Depeche Mode starzeją się. Gahan i Gore w znacznym stopniu zniszczeni są prowadzonym kiedyś stylem życia. Jestem przekonany, że spokojny repertuar koncertu ustawiony był pod aktualne możliwości wokalisty. Na całe szczęście nie odbija się to jeszcze na partiach wokalnych, ale przerwa w środku koncertu, gdy obowiązki wokalisty przejął Gore, i częstsze niż zwykle zagrzewanie publiczności do śpiewania skłaniają do refleksji, że Depeche Mode na żywo będą w kolejnych latach wypadać coraz mniej przekonująco. Obecna trasa koncertowa jest prawdopodobnie ostatnią, na której warto jeszcze zespół zobaczyć, bo za kilka lat zasili on grupę muzycznych emerytów odcinających kupony od dawnej sławy. Dlatego z podjęciem decyzji o wybraniu się na koncert Depeche Mode radzę nie zwlekać.

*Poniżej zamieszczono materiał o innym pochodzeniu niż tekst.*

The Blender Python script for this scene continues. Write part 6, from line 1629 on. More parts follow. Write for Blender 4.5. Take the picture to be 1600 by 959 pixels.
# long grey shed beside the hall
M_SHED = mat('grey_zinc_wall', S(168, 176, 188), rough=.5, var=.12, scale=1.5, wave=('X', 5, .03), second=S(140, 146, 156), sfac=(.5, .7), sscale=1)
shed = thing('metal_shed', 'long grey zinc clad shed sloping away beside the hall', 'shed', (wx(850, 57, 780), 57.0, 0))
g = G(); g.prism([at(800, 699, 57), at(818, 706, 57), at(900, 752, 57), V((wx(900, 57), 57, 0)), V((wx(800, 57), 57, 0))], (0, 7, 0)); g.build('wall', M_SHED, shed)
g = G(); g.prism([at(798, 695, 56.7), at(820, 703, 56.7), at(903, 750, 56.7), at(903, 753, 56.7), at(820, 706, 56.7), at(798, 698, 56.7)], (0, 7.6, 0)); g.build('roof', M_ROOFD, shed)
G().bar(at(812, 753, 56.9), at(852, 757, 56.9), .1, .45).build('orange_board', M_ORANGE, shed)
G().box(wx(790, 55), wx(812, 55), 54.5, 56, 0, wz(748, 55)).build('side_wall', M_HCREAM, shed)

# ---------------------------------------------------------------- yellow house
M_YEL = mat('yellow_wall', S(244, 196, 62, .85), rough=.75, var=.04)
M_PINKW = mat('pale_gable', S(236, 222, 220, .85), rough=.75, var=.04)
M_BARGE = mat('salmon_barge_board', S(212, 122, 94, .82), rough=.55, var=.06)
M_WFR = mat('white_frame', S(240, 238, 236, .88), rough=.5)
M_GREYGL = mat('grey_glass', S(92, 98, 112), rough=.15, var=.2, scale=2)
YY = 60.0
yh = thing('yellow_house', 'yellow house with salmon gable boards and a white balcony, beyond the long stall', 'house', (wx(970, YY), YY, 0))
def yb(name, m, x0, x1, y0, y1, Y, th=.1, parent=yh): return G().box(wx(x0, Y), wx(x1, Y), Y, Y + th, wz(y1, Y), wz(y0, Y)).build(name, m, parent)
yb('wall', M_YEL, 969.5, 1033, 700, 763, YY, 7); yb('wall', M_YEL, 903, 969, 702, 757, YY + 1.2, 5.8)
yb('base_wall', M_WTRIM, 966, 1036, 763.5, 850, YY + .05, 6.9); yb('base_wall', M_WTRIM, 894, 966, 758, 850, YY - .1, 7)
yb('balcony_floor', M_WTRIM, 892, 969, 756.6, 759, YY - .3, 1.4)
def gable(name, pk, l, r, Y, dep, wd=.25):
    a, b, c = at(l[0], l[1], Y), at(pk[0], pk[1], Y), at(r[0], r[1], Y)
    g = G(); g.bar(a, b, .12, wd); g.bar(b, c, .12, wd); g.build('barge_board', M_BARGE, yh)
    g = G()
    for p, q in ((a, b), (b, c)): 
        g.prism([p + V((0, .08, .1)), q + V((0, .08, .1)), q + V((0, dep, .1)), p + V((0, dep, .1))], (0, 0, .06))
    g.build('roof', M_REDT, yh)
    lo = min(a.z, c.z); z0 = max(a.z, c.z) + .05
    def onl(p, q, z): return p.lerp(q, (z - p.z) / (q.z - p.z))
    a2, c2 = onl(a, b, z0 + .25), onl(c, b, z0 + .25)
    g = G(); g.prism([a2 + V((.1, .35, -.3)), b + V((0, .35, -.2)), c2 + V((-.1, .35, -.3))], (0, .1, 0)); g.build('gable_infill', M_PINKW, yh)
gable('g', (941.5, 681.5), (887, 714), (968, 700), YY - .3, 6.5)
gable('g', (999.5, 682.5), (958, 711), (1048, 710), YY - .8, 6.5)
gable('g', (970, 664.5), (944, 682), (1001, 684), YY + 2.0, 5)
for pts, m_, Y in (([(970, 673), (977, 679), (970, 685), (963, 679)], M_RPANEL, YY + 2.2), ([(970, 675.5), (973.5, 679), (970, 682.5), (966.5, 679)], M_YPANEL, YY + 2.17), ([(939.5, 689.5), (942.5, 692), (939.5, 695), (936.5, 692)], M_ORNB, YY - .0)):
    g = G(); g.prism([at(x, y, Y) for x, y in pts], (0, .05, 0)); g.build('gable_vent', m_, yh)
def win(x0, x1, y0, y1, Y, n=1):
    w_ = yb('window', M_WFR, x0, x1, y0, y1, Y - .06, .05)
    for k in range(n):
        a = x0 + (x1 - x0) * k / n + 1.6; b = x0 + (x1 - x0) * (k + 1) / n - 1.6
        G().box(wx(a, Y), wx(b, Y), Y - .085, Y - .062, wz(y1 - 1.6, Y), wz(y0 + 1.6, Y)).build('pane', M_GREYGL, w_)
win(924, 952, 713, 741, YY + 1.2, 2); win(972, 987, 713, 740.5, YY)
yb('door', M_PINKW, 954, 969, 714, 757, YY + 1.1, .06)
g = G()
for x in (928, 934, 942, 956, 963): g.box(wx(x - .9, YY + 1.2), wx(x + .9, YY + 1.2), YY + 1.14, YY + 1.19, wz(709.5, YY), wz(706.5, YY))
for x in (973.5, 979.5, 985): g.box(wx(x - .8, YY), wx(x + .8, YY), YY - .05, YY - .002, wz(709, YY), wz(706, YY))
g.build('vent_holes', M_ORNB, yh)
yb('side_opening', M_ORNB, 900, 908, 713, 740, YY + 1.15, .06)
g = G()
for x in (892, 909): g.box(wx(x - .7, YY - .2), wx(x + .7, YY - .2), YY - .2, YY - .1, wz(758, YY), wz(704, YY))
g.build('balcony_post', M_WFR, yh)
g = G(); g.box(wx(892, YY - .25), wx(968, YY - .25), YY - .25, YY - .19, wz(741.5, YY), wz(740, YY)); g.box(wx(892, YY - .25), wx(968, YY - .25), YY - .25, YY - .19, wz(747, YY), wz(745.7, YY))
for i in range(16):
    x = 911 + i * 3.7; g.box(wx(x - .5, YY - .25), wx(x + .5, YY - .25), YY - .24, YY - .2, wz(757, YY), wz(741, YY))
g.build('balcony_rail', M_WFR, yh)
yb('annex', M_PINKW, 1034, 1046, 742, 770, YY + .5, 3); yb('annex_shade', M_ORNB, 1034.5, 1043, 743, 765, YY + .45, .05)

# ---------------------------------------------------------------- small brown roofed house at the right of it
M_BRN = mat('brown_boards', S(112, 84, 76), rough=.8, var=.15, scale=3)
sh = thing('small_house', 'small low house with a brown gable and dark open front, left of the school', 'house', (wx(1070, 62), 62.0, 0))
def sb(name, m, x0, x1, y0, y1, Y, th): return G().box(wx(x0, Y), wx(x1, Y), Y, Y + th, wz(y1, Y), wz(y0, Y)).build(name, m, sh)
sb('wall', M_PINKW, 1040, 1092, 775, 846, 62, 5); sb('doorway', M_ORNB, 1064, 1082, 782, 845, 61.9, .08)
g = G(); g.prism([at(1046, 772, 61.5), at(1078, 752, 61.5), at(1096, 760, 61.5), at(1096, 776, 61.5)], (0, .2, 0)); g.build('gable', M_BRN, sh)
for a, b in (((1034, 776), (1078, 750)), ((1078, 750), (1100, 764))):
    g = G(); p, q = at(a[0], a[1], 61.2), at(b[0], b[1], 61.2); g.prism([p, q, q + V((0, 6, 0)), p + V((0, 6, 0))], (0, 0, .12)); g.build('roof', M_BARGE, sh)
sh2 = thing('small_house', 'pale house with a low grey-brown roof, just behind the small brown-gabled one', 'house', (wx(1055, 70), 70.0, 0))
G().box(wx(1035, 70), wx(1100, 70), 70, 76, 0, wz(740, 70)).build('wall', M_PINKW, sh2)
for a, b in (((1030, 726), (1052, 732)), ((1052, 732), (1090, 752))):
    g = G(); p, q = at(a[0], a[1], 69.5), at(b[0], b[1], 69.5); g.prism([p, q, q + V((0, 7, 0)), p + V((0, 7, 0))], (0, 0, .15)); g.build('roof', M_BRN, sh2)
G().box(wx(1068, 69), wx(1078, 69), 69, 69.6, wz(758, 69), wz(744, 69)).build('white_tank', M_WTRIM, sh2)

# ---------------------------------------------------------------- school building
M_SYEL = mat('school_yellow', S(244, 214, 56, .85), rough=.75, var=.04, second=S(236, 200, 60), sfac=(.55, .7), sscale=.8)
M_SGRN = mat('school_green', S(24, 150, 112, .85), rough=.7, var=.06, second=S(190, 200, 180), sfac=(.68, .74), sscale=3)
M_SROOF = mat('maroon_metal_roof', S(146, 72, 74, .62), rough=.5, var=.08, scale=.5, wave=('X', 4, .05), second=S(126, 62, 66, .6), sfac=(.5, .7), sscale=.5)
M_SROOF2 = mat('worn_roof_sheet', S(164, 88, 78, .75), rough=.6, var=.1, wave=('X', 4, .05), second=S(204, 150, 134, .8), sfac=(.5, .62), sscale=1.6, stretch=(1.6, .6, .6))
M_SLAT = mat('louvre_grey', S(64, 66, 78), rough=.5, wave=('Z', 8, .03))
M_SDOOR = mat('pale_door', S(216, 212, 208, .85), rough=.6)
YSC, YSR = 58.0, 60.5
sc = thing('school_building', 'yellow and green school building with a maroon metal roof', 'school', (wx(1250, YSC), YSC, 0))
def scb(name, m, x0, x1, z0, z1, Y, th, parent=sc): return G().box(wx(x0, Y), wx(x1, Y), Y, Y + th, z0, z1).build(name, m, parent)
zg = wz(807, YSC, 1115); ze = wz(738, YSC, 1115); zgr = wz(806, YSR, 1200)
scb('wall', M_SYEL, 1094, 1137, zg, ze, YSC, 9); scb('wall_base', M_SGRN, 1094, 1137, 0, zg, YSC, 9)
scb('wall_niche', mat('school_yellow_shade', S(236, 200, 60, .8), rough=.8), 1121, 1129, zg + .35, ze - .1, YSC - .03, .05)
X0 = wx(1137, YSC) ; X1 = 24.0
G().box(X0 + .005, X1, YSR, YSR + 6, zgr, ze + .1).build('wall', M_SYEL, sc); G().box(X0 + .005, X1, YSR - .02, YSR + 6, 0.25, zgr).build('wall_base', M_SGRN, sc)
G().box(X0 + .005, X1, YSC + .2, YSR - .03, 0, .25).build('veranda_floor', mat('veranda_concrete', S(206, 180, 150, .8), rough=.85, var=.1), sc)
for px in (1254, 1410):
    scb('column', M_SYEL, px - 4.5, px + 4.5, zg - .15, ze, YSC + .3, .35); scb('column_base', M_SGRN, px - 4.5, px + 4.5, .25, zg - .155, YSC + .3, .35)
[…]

Gdyby ktoś uznał, że w tym, co piszę, jest najmniejszy choćby pierwiastek złośliwości, zachęcam do włączenia po powrocie z tegorocznego koncertu ostatniej płyty Depeche Mode zarejestrowanej na żywo w Berlinie. Porównanie nie pozostawi żadnych wątpliwości, co do słuszności powyższej prognozy.